Scenes as source code:
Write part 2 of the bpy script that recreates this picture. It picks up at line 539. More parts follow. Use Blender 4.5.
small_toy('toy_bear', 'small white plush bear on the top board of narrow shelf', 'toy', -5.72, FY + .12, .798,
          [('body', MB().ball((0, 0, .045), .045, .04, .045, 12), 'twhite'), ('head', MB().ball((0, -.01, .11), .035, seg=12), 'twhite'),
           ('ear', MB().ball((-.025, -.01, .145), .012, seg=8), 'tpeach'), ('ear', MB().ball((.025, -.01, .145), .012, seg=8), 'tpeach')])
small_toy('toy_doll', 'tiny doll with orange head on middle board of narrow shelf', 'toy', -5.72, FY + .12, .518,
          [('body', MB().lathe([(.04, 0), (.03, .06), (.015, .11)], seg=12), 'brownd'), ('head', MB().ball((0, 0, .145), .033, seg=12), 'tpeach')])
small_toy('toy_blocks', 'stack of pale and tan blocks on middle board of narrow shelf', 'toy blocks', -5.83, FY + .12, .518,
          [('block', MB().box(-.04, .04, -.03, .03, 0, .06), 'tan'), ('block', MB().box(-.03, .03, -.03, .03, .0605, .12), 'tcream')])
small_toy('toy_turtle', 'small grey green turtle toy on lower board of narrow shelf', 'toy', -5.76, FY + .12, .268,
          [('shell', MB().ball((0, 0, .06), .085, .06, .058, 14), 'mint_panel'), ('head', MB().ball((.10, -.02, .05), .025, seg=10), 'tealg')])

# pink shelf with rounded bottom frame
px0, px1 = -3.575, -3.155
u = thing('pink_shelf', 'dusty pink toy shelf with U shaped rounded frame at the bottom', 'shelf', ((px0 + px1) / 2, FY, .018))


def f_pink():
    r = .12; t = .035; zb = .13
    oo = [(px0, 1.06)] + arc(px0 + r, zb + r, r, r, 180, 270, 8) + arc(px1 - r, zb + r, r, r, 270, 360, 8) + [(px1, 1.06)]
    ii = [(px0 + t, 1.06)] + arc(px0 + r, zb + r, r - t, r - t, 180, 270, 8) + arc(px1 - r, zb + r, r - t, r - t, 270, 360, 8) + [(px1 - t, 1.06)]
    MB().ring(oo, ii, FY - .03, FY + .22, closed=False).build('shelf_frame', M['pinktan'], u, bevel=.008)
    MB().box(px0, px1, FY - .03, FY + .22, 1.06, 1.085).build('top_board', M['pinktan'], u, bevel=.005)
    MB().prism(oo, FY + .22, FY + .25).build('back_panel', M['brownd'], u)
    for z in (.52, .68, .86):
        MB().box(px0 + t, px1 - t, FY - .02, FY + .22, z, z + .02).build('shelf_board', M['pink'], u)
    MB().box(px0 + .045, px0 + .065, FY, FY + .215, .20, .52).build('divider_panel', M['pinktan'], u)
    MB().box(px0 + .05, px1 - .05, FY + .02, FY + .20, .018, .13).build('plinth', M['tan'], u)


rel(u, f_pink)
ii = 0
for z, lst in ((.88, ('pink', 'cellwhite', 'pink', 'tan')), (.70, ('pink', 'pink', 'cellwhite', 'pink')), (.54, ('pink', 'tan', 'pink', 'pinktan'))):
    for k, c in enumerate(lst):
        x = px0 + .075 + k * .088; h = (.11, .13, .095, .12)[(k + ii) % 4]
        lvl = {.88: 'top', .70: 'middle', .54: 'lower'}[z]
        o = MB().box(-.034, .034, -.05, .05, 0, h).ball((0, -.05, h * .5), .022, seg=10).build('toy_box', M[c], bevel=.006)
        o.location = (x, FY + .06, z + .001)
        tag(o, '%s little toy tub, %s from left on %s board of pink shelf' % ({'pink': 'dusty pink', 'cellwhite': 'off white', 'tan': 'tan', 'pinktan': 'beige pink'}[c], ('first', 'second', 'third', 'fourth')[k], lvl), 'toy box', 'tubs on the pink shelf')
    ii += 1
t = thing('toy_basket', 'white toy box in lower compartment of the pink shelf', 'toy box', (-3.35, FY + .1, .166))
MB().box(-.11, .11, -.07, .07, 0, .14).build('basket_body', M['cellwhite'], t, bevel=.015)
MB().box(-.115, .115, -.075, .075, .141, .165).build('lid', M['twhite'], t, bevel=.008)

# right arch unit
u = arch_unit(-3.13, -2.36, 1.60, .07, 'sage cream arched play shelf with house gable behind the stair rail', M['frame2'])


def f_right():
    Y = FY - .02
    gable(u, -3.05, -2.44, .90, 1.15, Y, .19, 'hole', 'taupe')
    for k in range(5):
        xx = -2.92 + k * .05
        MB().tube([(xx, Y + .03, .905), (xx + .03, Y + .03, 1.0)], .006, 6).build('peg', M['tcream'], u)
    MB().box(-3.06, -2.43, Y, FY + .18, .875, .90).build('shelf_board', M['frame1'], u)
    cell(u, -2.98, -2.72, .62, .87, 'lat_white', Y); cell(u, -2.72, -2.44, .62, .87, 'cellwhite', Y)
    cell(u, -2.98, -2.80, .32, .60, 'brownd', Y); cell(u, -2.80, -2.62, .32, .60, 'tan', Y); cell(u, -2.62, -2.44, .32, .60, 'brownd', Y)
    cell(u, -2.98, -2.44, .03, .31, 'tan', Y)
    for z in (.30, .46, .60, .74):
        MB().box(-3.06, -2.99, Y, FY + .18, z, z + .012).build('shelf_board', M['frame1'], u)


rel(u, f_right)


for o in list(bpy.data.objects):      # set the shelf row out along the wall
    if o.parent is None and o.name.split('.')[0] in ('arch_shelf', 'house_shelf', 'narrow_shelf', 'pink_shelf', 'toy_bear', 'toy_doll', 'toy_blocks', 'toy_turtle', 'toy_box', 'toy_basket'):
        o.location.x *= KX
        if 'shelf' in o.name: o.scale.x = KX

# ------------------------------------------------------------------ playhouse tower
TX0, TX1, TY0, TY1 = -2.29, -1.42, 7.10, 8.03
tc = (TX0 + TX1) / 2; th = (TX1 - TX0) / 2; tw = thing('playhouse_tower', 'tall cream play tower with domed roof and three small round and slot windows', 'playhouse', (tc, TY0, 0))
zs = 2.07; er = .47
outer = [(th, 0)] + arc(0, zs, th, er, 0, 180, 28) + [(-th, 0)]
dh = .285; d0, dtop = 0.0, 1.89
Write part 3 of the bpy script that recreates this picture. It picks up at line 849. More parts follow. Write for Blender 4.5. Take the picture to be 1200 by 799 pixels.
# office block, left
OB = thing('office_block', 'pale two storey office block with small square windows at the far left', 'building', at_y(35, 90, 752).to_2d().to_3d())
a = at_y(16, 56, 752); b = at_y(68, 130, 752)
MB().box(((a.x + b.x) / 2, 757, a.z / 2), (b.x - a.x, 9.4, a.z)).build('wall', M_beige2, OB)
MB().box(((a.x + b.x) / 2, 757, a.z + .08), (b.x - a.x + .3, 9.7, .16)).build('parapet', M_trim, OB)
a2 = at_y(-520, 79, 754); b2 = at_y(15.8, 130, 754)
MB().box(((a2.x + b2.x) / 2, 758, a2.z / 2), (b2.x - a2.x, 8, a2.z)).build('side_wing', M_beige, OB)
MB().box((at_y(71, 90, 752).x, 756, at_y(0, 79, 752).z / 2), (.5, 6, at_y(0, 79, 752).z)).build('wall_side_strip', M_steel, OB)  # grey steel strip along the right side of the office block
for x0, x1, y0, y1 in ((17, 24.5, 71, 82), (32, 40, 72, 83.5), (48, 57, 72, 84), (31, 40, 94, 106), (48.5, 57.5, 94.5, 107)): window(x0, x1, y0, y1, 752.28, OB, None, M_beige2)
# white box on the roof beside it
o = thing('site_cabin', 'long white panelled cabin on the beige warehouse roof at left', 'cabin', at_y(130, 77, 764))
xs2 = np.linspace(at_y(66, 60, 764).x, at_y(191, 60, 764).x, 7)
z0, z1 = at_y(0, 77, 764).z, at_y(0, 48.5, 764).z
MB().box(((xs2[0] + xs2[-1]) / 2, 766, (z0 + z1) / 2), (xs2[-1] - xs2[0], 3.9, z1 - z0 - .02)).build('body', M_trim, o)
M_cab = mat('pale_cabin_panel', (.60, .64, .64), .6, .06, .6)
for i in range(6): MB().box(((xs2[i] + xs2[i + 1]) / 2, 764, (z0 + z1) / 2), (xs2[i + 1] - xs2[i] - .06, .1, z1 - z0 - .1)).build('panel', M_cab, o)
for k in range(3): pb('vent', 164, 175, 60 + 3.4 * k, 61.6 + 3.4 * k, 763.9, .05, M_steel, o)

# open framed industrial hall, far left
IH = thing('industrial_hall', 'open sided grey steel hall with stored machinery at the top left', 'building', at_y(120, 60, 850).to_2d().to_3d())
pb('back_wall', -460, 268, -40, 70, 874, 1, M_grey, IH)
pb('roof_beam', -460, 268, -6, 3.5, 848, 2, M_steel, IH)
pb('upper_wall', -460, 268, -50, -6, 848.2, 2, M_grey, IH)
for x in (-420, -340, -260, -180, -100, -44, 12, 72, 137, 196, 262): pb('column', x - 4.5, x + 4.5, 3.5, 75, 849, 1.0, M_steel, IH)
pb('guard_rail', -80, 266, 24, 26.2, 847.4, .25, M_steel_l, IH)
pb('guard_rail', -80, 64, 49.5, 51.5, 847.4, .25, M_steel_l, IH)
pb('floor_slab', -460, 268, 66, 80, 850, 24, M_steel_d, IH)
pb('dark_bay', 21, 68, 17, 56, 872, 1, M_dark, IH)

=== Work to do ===
Show every line in the records above that contains the word "this".

=== Complete response ===
Write part 2 of the bpy script that recreates this picture. It picks up at line 539. More parts follow. Use Blender 4.5.
Write part 3 of the bpy script that recreates this picture. It picks up at line 849. More parts follow. Write for Blender 4.5. Take the picture to be 1200 by 799 pixels.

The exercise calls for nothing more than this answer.